(begin)
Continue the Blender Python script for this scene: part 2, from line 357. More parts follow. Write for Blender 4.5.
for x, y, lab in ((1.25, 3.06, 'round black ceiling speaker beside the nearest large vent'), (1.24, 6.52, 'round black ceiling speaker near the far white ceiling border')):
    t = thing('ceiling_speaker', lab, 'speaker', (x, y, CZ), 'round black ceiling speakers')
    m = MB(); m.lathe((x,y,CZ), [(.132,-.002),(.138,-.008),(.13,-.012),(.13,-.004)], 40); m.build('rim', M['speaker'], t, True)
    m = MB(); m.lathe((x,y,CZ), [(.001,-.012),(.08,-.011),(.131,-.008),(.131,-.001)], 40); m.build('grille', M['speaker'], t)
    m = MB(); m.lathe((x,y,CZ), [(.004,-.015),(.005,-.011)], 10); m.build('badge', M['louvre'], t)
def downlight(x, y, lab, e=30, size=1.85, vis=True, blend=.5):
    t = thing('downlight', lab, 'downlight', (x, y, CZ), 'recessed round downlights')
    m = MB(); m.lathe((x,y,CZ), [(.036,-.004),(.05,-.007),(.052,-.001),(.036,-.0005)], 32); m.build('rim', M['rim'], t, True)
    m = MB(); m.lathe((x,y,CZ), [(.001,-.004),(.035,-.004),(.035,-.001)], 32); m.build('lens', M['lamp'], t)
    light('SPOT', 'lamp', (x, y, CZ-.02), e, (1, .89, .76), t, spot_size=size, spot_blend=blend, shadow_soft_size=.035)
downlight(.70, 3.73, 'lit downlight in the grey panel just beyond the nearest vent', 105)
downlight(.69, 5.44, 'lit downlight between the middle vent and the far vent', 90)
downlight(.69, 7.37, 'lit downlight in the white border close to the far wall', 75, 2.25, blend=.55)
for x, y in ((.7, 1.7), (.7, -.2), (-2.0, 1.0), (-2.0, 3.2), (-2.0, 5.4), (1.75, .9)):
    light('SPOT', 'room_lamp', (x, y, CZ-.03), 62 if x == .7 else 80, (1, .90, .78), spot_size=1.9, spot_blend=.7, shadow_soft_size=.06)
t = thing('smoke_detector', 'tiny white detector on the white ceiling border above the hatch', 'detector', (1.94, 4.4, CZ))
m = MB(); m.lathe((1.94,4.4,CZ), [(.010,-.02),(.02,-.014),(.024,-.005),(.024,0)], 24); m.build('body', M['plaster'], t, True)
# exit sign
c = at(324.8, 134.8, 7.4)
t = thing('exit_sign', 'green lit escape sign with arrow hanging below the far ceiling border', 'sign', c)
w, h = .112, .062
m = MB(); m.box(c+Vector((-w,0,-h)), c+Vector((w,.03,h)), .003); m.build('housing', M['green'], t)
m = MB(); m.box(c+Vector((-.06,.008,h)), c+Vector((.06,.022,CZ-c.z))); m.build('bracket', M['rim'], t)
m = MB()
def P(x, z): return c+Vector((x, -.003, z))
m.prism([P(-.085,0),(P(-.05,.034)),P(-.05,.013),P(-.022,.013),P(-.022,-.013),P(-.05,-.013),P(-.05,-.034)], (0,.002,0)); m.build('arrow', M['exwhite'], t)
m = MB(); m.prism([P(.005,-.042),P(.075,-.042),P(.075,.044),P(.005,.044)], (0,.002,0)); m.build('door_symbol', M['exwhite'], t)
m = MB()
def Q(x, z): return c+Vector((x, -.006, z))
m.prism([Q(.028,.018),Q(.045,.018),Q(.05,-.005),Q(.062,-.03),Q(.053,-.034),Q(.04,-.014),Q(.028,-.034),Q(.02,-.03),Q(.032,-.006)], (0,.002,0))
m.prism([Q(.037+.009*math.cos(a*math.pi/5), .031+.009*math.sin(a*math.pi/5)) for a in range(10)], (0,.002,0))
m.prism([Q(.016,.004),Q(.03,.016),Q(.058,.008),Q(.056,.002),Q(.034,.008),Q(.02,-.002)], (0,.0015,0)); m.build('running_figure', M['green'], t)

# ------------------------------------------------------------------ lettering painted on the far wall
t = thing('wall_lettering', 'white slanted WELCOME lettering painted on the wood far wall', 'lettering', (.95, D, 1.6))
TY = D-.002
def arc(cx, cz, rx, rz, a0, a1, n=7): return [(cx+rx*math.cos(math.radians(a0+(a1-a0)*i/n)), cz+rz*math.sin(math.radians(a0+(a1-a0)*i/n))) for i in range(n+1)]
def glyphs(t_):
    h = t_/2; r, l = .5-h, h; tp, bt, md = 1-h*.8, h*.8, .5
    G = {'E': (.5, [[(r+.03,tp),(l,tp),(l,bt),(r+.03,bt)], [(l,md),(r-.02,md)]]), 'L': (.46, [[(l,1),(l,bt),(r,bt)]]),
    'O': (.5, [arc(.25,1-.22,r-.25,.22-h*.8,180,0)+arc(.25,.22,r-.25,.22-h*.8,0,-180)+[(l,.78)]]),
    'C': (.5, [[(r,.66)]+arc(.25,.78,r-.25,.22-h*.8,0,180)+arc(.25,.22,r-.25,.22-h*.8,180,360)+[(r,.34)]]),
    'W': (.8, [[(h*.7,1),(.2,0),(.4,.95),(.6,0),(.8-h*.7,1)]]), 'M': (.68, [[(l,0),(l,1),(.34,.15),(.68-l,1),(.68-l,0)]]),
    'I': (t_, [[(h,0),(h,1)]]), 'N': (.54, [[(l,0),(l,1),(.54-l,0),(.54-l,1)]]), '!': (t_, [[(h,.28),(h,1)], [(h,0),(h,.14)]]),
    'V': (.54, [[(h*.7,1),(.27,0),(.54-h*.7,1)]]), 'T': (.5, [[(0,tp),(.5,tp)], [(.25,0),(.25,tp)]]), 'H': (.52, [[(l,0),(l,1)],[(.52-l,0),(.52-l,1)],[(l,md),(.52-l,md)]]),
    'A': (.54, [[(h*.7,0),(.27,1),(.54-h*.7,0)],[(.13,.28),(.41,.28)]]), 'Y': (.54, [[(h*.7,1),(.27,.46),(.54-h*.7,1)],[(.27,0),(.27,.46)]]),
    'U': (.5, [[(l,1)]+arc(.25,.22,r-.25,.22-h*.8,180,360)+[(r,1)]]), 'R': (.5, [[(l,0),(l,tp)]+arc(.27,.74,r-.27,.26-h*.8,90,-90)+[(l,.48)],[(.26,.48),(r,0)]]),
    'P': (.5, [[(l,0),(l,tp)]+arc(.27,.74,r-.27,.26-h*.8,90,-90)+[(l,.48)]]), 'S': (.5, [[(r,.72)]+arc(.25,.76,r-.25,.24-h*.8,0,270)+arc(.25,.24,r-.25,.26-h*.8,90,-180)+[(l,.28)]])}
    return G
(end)
All of the lines above need to be given again exactly.

Solution —
Continue the Blender Python script for this scene: part 2, from line 357. More parts follow. Write for Blender 4.5.
for x, y, lab in ((1.25, 3.06, 'round black ceiling speaker beside the nearest large vent'), (1.24, 6.52, 'round black ceiling speaker near the far white ceiling border')):
    t = thing('ceiling_speaker', lab, 'speaker', (x, y, CZ), 'round black ceiling speakers')
    m = MB(); m.lathe((x,y,CZ), [(.132,-.002),(.138,-.008),(.13,-.012),(.13,-.004)], 40); m.build('rim', M['speaker'], t, True)
    m = MB(); m.lathe((x,y,CZ), [(.001,-.012),(.08,-.011),(.131,-.008),(.131,-.001)], 40); m.build('grille', M['speaker'], t)
    m = MB(); m.lathe((x,y,CZ), [(.004,-.015),(.005,-.011)], 10); m.build('badge', M['louvre'], t)
def downlight(x, y, lab, e=30, size=1.85, vis=True, blend=.5):
    t = thing('downlight', lab, 'downlight', (x, y, CZ), 'recessed round downlights')
    m = MB(); m.lathe((x,y,CZ), [(.036,-.004),(.05,-.007),(.052,-.001),(.036,-.0005)], 32); m.build('rim', M['rim'], t, True)
    m = MB(); m.lathe((x,y,CZ), [(.001,-.004),(.035,-.004),(.035,-.001)], 32); m.build('lens', M['lamp'], t)
    light('SPOT', 'lamp', (x, y, CZ-.02), e, (1, .89, .76), t, spot_size=size, spot_blend=blend, shadow_soft_size=.035)
downlight(.70, 3.73, 'lit downlight in the grey panel just beyond the nearest vent', 105)
downlight(.69, 5.44, 'lit downlight between the middle vent and the far vent', 90)
downlight(.69, 7.37, 'lit downlight in the white border close to the far wall', 75, 2.25, blend=.55)
for x, y in ((.7, 1.7), (.7, -.2), (-2.0, 1.0), (-2.0, 3.2), (-2.0, 5.4), (1.75, .9)):
    light('SPOT', 'room_lamp', (x, y, CZ-.03), 62 if x == .7 else 80, (1, .90, .78), spot_size=1.9, spot_blend=.7, shadow_soft_size=.06)
t = thing('smoke_detector', 'tiny white detector on the white ceiling border above the hatch', 'detector', (1.94, 4.4, CZ))
m = MB(); m.lathe((1.94,4.4,CZ), [(.010,-.02),(.02,-.014),(.024,-.005),(.024,0)], 24); m.build('body', M['plaster'], t, True)
# exit sign
c = at(324.8, 134.8, 7.4)
t = thing('exit_sign', 'green lit escape sign with arrow hanging below the far ceiling border', 'sign', c)
w, h = .112, .062
m = MB(); m.box(c+Vector((-w,0,-h)), c+Vector((w,.03,h)), .003); m.build('housing', M['green'], t)
m = MB(); m.box(c+Vector((-.06,.008,h)), c+Vector((.06,.022,CZ-c.z))); m.build('bracket', M['rim'], t)
m = MB()
def P(x, z): return c+Vector((x, -.003, z))
m.prism([P(-.085,0),(P(-.05,.034)),P(-.05,.013),P(-.022,.013),P(-.022,-.013),P(-.05,-.013),P(-.05,-.034)], (0,.002,0)); m.build('arrow', M['exwhite'], t)
m = MB(); m.prism([P(.005,-.042),P(.075,-.042),P(.075,.044),P(.005,.044)], (0,.002,0)); m.build('door_symbol', M['exwhite'], t)
m = MB()
def Q(x, z): return c+Vector((x, -.006, z))
m.prism([Q(.028,.018),Q(.045,.018),Q(.05,-.005),Q(.062,-.03),Q(.053,-.034),Q(.04,-.014),Q(.028,-.034),Q(.02,-.03),Q(.032,-.006)], (0,.002,0))
m.prism([Q(.037+.009*math.cos(a*math.pi/5), .031+.009*math.sin(a*math.pi/5)) for a in range(10)], (0,.002,0))
m.prism([Q(.016,.004),Q(.03,.016),Q(.058,.008),Q(.056,.002),Q(.034,.008),Q(.02,-.002)], (0,.0015,0)); m.build('running_figure', M['green'], t)

# ------------------------------------------------------------------ lettering painted on the far wall
t = thing('wall_lettering', 'white slanted WELCOME lettering painted on the wood far wall', 'lettering', (.95, D, 1.6))
TY = D-.002
def arc(cx, cz, rx, rz, a0, a1, n=7): return [(cx+rx*math.cos(math.radians(a0+(a1-a0)*i/n)), cz+rz*math.sin(math.radians(a0+(a1-a0)*i/n))) for i in range(n+1)]
def glyphs(t_):
    h = t_/2; r, l = .5-h, h; tp, bt, md = 1-h*.8, h*.8, .5
    G = {'E': (.5, [[(r+.03,tp),(l,tp),(l,bt),(r+.03,bt)], [(l,md),(r-.02,md)]]), 'L': (.46, [[(l,1),(l,bt),(r,bt)]]),
    'O': (.5, [arc(.25,1-.22,r-.25,.22-h*.8,180,0)+arc(.25,.22,r-.25,.22-h*.8,0,-180)+[(l,.78)]]),
    'C': (.5, [[(r,.66)]+arc(.25,.78,r-.25,.22-h*.8,0,180)+arc(.25,.22,r-.25,.22-h*.8,180,360)+[(r,.34)]]),
    'W': (.8, [[(h*.7,1),(.2,0),(.4,.95),(.6,0),(.8-h*.7,1)]]), 'M': (.68, [[(l,0),(l,1),(.34,.15),(.68-l,1),(.68-l,0)]]),
    'I': (t_, [[(h,0),(h,1)]]), 'N': (.54, [[(l,0),(l,1),(.54-l,0),(.54-l,1)]]), '!': (t_, [[(h,.28),(h,1)], [(h,0),(h,.14)]]),
    'V': (.54, [[(h*.7,1),(.27,0),(.54-h*.7,1)]]), 'T': (.5, [[(0,tp),(.5,tp)], [(.25,0),(.25,tp)]]), 'H': (.52, [[(l,0),(l,1)],[(.52-l,0),(.52-l,1)],[(l,md),(.52-l,md)]]),
    'A': (.54, [[(h*.7,0),(.27,1),(.54-h*.7,0)],[(.13,.28),(.41,.28)]]), 'Y': (.54, [[(h*.7,1),(.27,.46),(.54-h*.7,1)],[(.27,0),(.27,.46)]]),
    'U': (.5, [[(l,1)]+arc(.25,.22,r-.25,.22-h*.8,180,360)+[(r,1)]]), 'R': (.5, [[(l,0),(l,tp)]+arc(.27,.74,r-.27,.26-h*.8,90,-90)+[(l,.48)],[(.26,.48),(r,0)]]),
    'P': (.5, [[(l,0),(l,tp)]+arc(.27,.74,r-.27,.26-h*.8,90,-90)+[(l,.48)]]), 'S': (.5, [[(r,.72)]+arc(.25,.76,r-.25,.24-h*.8,0,270)+arc(.25,.24,r-.25,.26-h*.8,90,-180)+[(l,.28)]])}
    return G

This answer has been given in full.